Pra Trupe Da Gaveta

Horta I

Minhas mãos partiram para a preparação de um canto em minha horta: depositar um punhado de momentos para não perdê-los na fila seletiva da minha memória. Com cuidado enterrei-o na minha coleção pessoal de lembranças. Rodará anos. Irei desenterrar e arremessar a conjugação relembrar aos significados contidos naqueles objetos, (re)descobrindo com novos olhares.

Quem eu sou? Não sou. Quem está sendo? Estou sendo.

Posso admitir que eu seja assim assado, mas não posso negar o fato que minha vida é tecida de movimentos. Não somos mulheres e homens concluídos em características definitivas. Somos mulheres e homens inacabados, abertos ao novo que nasce em cada instante do tempo, em cada andança que percorremos. Este novo molda outros tecidos em nosso corpo e adentra na nossa alma construindo novos jeitos de ser e de experimentar a vida. E também de modificar nosso olhar diante dos vestígios que guardamos na horta da memória e em caixas de papelão. Coloco determinados valores sobre minhas lembranças do passado de acordo com o que me move no presente.

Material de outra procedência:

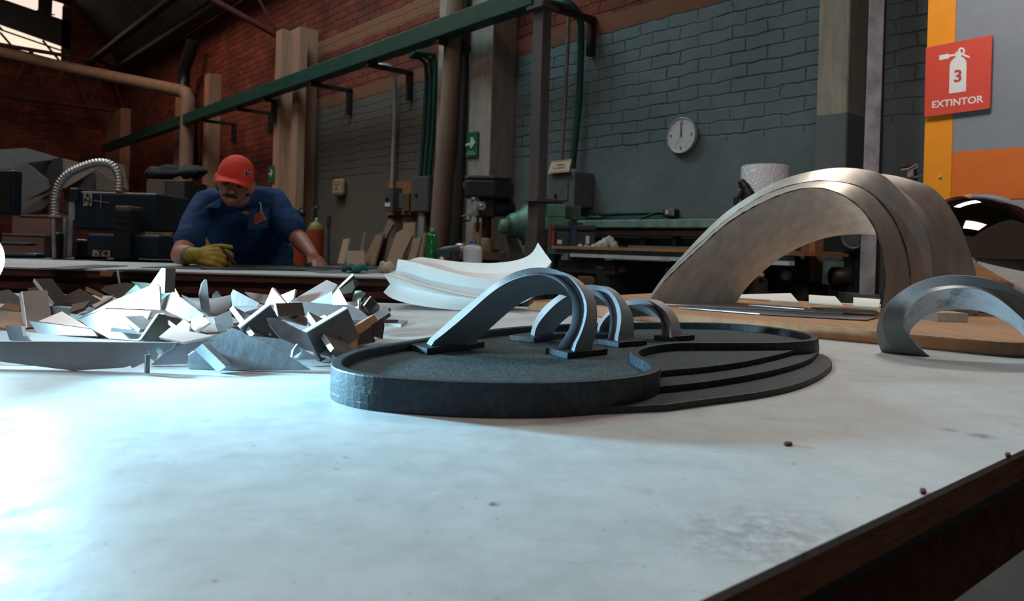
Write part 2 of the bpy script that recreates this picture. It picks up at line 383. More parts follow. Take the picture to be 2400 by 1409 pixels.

Na época em que enterrei tal objeto/momento na horta, o despejei com um punhado de valores que me constituía até então - incluindo as motivações que me empurraram a preparar a terra e colocá-lo ali. Rodou tempos e estradas. Quando desenterrei tal objeto/momento que há anos havia enterrado a fim de não perdê-lo, arremessei a conjugação relembrar aos significados contidos nele. Posso até ter recordado os motivos e valores de quando o guardei, mas a perspectiva que coloquei sobre ele não era mais a mesma, pois eu não era mais a mesma - meu corpo não havia pedido uma pausa no tempo para a sua conservação. Estava modificada: tecidos trazidos pelo vento perpassaram e costuraram de novos retalhos meus pés e mãos. Agora fitava o objeto/momento com o que possuía, com o que se movia dentro de mim; atribuía significados com os valores acumulados, modificados, restaurados ao longo das andanças e que hoje moldavam o meu estar sendo.

Esta perspectiva da vida através do pano de fundo da tecedura que costura novidade em nossos corpos foi possível quando minhas pupilas perceberam a presença da minha cobertinha com novas cores. A cobertinha é a minha companheira desde os dois anos de idade. Ela, com estampas de meninos e meninas brincando com balões e uma bruxa num grande balão de gás voando entre as linhas do tecido, iniciou a sua caminhada de mãos dadas com o meu sono. Companheira como não existe outra igual, partilhávamos as mesmas camas, sofás e chãos mesmo quando abandonávamos o nosso quarto e partíamos para outras casas, cidades e estados. Com o passar destas noites, a cobertinha – como qualquer pé de andança – sofria desgastes, solicitando novos retalhos para re-construir o seu corpo. Assim, entre estampas de flores, botões e doces, eu escolhia cuidadosamente novos pedaços e minha mãe costurava-os como remendos de cada ponto rasgado.

Há um tempo atrás olhava a minha cobertinha como uma companheira feita de retalhos de tecidos e uma companhia quentinha, fofa e confortável para entrar na noite sentido-se protegida por ela: agarrava-a com muita força já que meu preparo de sono era feito de um punhado de medo ao apagar das luzes.



Hoje ela é uma colcha deslizada por diversas cores que formam os seus retalhos e construída de uma boniteza encantadora: tecida da história do tecido original com as histórias de cada pedaço de tecido que encontrou no caminho. Histórias estas que se confundem com o movimento da minha vida nos últimos cinco anos. Histórias essas percebidas quando deparei que somos inacabados e moldados de constantes movimentos, atribuindo significados que carregamos no presente aos objetos e momentos consumados no passado. É encantador essa perspectiva da vida por meio da tecedura, pois quando reviramos a terra da horta da nossa memória re-descobrimos a nossa vida, encontrando cantos de significados que antes, quando enterrados, não havíamos percebido.